LV-LA High-Speed Rail Wins an Additional $200M Bond Allocation

Plans for a new high-speed rail line that will connect Southern California to Las Vegas are forging ahead after the project has been awarded another critical public funding allocation, according to the website The XpressWest rail project has won $200 million of private activity bonds from the Nevada State Board of Finance. The Nevada award comes after a California committee, overseen by California Treasurer Fiona Ma, awarded the project $600 million of private activity bonds in April.

To raise additional funds for the transportation project, both state allocations allow the company to sell up to four times the value of the awards as tax-exempt bonds to private investors. This means that the project has the ability to raise an additional $800 million from the Nevada award and as much as $2.4 billion from the California award.

On track to break ground by the end of 2020, the high-speed rail line will be built along an existing government-owned right-of-way through the desert along Interstate 15. The first phase of the route will connect the 170 miles between Las Vegas and Southern California’s Victor Valley; expansion to Los Angeles will follow in a separate phase.

The project is being built by Brightline, which currently operates the nation’s only privately-owned express passenger rail line, connecting Florida’s West Palm Beach to Miami. Brightline spokesman Ben Porritt says the Las Vegas to Los Angeles project will take about three years to complete and “will create a total of 30,000 construction jobs and 1,000 permanent jobs in the neighboring states once the line is up and running.”

The high-speed line has been praised by many as a green alternative of travel between the two destinations.
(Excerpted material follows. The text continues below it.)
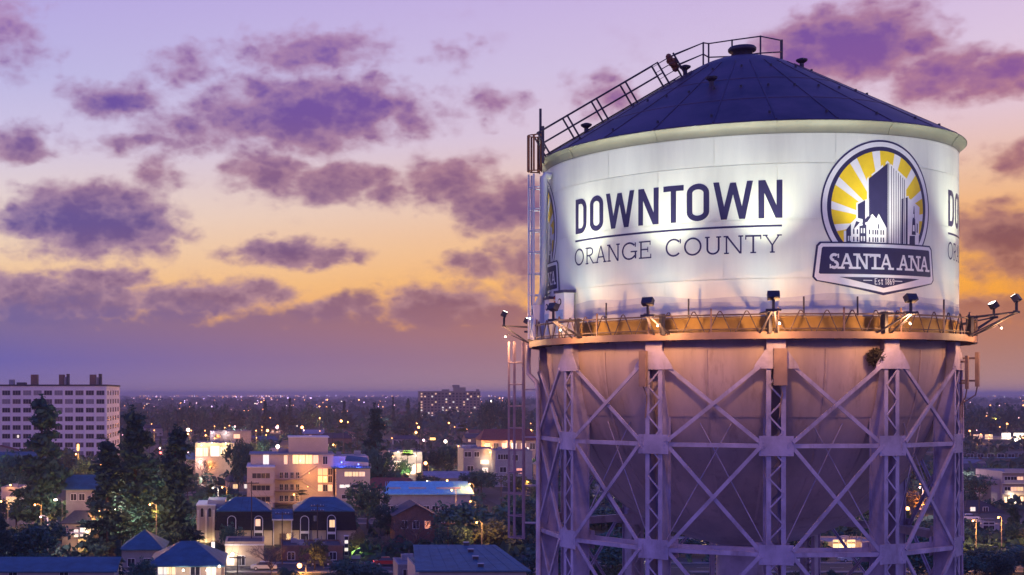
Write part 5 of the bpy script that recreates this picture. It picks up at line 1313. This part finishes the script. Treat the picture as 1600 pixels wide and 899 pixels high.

California State Treasurer Fiona Ma says the route will “transform transportation in Southern California and Las Vegas for generations by providing a fast and efficient connection that gets people out of their cars, reduces traffic congestion, and decreases air pollution.”

If the project goes as planned, by 2023 the train will be transporting as many as 10 million passengers annually from Las Vegas to the Los Angeles region in 85 minutes at speeds of up to 200 miles an hour.